▶ [PROMPT] The data below needs to be returned exactly, line for line.

▶ [DATA LINES]
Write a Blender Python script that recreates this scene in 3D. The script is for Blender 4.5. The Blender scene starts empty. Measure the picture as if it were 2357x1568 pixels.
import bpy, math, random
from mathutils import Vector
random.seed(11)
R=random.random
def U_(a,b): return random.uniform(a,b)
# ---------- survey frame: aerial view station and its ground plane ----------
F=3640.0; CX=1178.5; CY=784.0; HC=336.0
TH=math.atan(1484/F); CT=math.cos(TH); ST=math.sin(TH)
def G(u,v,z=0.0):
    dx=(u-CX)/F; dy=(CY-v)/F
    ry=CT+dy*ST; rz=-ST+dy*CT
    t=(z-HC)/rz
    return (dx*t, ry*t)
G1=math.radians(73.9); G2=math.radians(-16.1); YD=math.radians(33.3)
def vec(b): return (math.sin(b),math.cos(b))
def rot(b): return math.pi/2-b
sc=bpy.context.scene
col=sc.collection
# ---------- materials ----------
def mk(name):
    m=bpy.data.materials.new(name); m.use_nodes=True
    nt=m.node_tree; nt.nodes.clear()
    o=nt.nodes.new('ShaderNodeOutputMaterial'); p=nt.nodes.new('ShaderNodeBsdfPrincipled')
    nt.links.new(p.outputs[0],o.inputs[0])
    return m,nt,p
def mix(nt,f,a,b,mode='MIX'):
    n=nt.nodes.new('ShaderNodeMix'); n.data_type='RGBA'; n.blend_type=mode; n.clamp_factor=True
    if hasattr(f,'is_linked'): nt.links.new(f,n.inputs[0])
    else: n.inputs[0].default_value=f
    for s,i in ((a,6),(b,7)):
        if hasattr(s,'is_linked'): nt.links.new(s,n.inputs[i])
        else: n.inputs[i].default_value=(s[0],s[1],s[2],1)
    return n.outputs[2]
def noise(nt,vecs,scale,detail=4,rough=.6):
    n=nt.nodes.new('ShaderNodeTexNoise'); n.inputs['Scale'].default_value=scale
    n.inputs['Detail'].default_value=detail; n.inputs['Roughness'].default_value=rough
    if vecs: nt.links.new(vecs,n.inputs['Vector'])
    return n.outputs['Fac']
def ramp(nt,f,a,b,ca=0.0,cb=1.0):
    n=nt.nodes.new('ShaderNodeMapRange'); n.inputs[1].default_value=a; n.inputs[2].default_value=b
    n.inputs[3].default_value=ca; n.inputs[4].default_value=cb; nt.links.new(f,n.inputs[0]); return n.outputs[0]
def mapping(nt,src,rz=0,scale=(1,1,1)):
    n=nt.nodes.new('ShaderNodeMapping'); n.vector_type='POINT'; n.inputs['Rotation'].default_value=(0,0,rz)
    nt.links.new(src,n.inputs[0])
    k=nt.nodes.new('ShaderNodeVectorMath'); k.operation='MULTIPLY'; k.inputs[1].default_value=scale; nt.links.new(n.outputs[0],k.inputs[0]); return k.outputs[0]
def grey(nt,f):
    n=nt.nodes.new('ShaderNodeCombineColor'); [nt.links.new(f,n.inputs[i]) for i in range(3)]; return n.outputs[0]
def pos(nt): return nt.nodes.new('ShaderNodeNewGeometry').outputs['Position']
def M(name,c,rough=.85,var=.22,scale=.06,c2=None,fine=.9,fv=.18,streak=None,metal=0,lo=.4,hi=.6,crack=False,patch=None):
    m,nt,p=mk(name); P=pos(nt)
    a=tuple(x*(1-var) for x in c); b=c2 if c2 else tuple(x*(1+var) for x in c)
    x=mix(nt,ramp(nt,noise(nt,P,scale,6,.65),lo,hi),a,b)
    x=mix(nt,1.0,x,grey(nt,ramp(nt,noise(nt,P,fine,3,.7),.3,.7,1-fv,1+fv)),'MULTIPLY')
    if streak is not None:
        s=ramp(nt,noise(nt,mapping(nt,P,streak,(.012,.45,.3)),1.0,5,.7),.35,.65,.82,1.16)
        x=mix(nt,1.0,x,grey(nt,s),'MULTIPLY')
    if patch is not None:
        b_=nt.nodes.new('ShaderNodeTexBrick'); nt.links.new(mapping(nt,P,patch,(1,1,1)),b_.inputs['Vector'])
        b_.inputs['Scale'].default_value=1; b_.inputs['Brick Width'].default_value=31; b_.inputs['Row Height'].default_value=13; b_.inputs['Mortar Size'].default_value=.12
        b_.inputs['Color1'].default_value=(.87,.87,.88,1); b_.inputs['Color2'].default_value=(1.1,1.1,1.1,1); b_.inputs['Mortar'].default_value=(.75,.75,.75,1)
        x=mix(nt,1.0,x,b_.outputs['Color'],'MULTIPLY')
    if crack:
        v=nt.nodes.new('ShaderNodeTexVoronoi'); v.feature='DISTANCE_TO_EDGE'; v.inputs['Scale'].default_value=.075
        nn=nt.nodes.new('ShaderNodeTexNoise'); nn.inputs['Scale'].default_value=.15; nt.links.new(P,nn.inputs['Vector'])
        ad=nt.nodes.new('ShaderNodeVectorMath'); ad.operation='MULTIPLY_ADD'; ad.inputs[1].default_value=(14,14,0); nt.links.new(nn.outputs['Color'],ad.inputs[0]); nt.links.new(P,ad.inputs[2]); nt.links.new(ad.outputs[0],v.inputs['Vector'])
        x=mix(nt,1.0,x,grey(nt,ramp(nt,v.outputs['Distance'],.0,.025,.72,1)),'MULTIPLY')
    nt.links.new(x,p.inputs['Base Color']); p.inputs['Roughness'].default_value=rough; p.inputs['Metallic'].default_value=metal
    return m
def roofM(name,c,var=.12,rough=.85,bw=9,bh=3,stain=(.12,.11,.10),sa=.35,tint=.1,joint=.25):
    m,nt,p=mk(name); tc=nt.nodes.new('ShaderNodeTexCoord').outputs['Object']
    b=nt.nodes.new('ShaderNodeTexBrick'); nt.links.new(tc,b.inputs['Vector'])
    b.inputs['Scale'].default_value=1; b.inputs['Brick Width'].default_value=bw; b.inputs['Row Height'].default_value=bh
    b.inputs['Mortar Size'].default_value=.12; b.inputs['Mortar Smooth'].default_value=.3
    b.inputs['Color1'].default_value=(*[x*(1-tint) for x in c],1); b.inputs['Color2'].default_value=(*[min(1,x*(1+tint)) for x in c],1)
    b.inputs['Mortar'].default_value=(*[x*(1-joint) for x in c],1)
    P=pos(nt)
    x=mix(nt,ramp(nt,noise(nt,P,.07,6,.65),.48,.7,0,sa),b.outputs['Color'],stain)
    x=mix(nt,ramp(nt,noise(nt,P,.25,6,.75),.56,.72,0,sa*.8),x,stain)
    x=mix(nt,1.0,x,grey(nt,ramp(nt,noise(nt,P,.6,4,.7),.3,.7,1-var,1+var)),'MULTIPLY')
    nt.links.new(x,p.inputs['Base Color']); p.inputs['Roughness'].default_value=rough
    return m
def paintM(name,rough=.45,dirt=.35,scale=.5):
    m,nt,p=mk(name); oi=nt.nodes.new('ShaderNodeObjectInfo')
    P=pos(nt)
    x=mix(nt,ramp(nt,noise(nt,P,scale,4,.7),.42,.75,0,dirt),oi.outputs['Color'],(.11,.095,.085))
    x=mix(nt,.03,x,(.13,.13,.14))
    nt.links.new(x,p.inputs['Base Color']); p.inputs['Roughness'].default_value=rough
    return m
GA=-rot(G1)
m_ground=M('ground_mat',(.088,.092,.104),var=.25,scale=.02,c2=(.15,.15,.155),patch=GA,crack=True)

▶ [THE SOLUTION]
Write a Blender Python script that recreates this scene in 3D. The script is for Blender 4.5. The Blender scene starts empty. Measure the picture as if it were 2357x1568 pixels.
import bpy, math, random
from mathutils import Vector
random.seed(11)
R=random.random
def U_(a,b): return random.uniform(a,b)
# ---------- survey frame: aerial view station and its ground plane ----------
F=3640.0; CX=1178.5; CY=784.0; HC=336.0
TH=math.atan(1484/F); CT=math.cos(TH); ST=math.sin(TH)
def G(u,v,z=0.0):
    dx=(u-CX)/F; dy=(CY-v)/F
    ry=CT+dy*ST; rz=-ST+dy*CT
    t=(z-HC)/rz
    return (dx*t, ry*t)
G1=math.radians(73.9); G2=math.radians(-16.1); YD=math.radians(33.3)
def vec(b): return (math.sin(b),math.cos(b))
def rot(b): return math.pi/2-b
sc=bpy.context.scene
col=sc.collection
# ---------- materials ----------
def mk(name):
    m=bpy.data.materials.new(name); m.use_nodes=True
    nt=m.node_tree; nt.nodes.clear()
    o=nt.nodes.new('ShaderNodeOutputMaterial'); p=nt.nodes.new('ShaderNodeBsdfPrincipled')
    nt.links.new(p.outputs[0],o.inputs[0])
    return m,nt,p
def mix(nt,f,a,b,mode='MIX'):
    n=nt.nodes.new('ShaderNodeMix'); n.data_type='RGBA'; n.blend_type=mode; n.clamp_factor=True
    if hasattr(f,'is_linked'): nt.links.new(f,n.inputs[0])
    else: n.inputs[0].default_value=f
    for s,i in ((a,6),(b,7)):
        if hasattr(s,'is_linked'): nt.links.new(s,n.inputs[i])
        else: n.inputs[i].default_value=(s[0],s[1],s[2],1)
    return n.outputs[2]
def noise(nt,vecs,scale,detail=4,rough=.6):
    n=nt.nodes.new('ShaderNodeTexNoise'); n.inputs['Scale'].default_value=scale
    n.inputs['Detail'].default_value=detail; n.inputs['Roughness'].default_value=rough
    if vecs: nt.links.new(vecs,n.inputs['Vector'])
    return n.outputs['Fac']
def ramp(nt,f,a,b,ca=0.0,cb=1.0):
    n=nt.nodes.new('ShaderNodeMapRange'); n.inputs[1].default_value=a; n.inputs[2].default_value=b
    n.inputs[3].default_value=ca; n.inputs[4].default_value=cb; nt.links.new(f,n.inputs[0]); return n.outputs[0]
def mapping(nt,src,rz=0,scale=(1,1,1)):
    n=nt.nodes.new('ShaderNodeMapping'); n.vector_type='POINT'; n.inputs['Rotation'].default_value=(0,0,rz)
    nt.links.new(src,n.inputs[0])
    k=nt.nodes.new('ShaderNodeVectorMath'); k.operation='MULTIPLY'; k.inputs[1].default_value=scale; nt.links.new(n.outputs[0],k.inputs[0]); return k.outputs[0]
def grey(nt,f):
    n=nt.nodes.new('ShaderNodeCombineColor'); [nt.links.new(f,n.inputs[i]) for i in range(3)]; return n.outputs[0]
def pos(nt): return nt.nodes.new('ShaderNodeNewGeometry').outputs['Position']
def M(name,c,rough=.85,var=.22,scale=.06,c2=None,fine=.9,fv=.18,streak=None,metal=0,lo=.4,hi=.6,crack=False,patch=None):
    m,nt,p=mk(name); P=pos(nt)
    a=tuple(x*(1-var) for x in c); b=c2 if c2 else tuple(x*(1+var) for x in c)
    x=mix(nt,ramp(nt,noise(nt,P,scale,6,.65),lo,hi),a,b)
    x=mix(nt,1.0,x,grey(nt,ramp(nt,noise(nt,P,fine,3,.7),.3,.7,1-fv,1+fv)),'MULTIPLY')
    if streak is not None:
        s=ramp(nt,noise(nt,mapping(nt,P,streak,(.012,.45,.3)),1.0,5,.7),.35,.65,.82,1.16)
        x=mix(nt,1.0,x,grey(nt,s),'MULTIPLY')
    if patch is not None:
        b_=nt.nodes.new('ShaderNodeTexBrick'); nt.links.new(mapping(nt,P,patch,(1,1,1)),b_.inputs['Vector'])
        b_.inputs['Scale'].default_value=1; b_.inputs['Brick Width'].default_value=31; b_.inputs['Row Height'].default_value=13; b_.inputs['Mortar Size'].default_value=.12
        b_.inputs['Color1'].default_value=(.87,.87,.88,1); b_.inputs['Color2'].default_value=(1.1,1.1,1.1,1); b_.inputs['Mortar'].default_value=(.75,.75,.75,1)
        x=mix(nt,1.0,x,b_.outputs['Color'],'MULTIPLY')
    if crack:
        v=nt.nodes.new('ShaderNodeTexVoronoi'); v.feature='DISTANCE_TO_EDGE'; v.inputs['Scale'].default_value=.075
        nn=nt.nodes.new('ShaderNodeTexNoise'); nn.inputs['Scale'].default_value=.15; nt.links.new(P,nn.inputs['Vector'])
        ad=nt.nodes.new('ShaderNodeVectorMath'); ad.operation='MULTIPLY_ADD'; ad.inputs[1].default_value=(14,14,0); nt.links.new(nn.outputs['Color'],ad.inputs[0]); nt.links.new(P,ad.inputs[2]); nt.links.new(ad.outputs[0],v.inputs['Vector'])
        x=mix(nt,1.0,x,grey(nt,ramp(nt,v.outputs['Distance'],.0,.025,.72,1)),'MULTIPLY')
    nt.links.new(x,p.inputs['Base Color']); p.inputs['Roughness'].default_value=rough; p.inputs['Metallic'].default_value=metal
    return m
def roofM(name,c,var=.12,rough=.85,bw=9,bh=3,stain=(.12,.11,.10),sa=.35,tint=.1,joint=.25):
    m,nt,p=mk(name); tc=nt.nodes.new('ShaderNodeTexCoord').outputs['Object']
    b=nt.nodes.new('ShaderNodeTexBrick'); nt.links.new(tc,b.inputs['Vector'])
    b.inputs['Scale'].default_value=1; b.inputs['Brick Width'].default_value=bw; b.inputs['Row Height'].default_value=bh
    b.inputs['Mortar Size'].default_value=.12; b.inputs['Mortar Smooth'].default_value=.3
    b.inputs['Color1'].default_value=(*[x*(1-tint) for x in c],1); b.inputs['Color2'].default_value=(*[min(1,x*(1+tint)) for x in c],1)
    b.inputs['Mortar'].default_value=(*[x*(1-joint) for x in c],1)
    P=pos(nt)
    x=mix(nt,ramp(nt,noise(nt,P,.07,6,.65),.48,.7,0,sa),b.outputs['Color'],stain)
    x=mix(nt,ramp(nt,noise(nt,P,.25,6,.75),.56,.72,0,sa*.8),x,stain)
    x=mix(nt,1.0,x,grey(nt,ramp(nt,noise(nt,P,.6,4,.7),.3,.7,1-var,1+var)),'MULTIPLY')
    nt.links.new(x,p.inputs['Base Color']); p.inputs['Roughness'].default_value=rough
    return m
def paintM(name,rough=.45,dirt=.35,scale=.5):
    m,nt,p=mk(name); oi=nt.nodes.new('ShaderNodeObjectInfo')
    P=pos(nt)
    x=mix(nt,ramp(nt,noise(nt,P,scale,4,.7),.42,.75,0,dirt),oi.outputs['Color'],(.11,.095,.085))
    x=mix(nt,.03,x,(.13,.13,.14))
    nt.links.new(x,p.inputs['Base Color']); p.inputs['Roughness'].default_value=rough
    return m
GA=-rot(G1)
m_ground=M('ground_mat',(.088,.092,.104),var=.25,scale=.02,c2=(.15,.15,.155),patch=GA,crack=True)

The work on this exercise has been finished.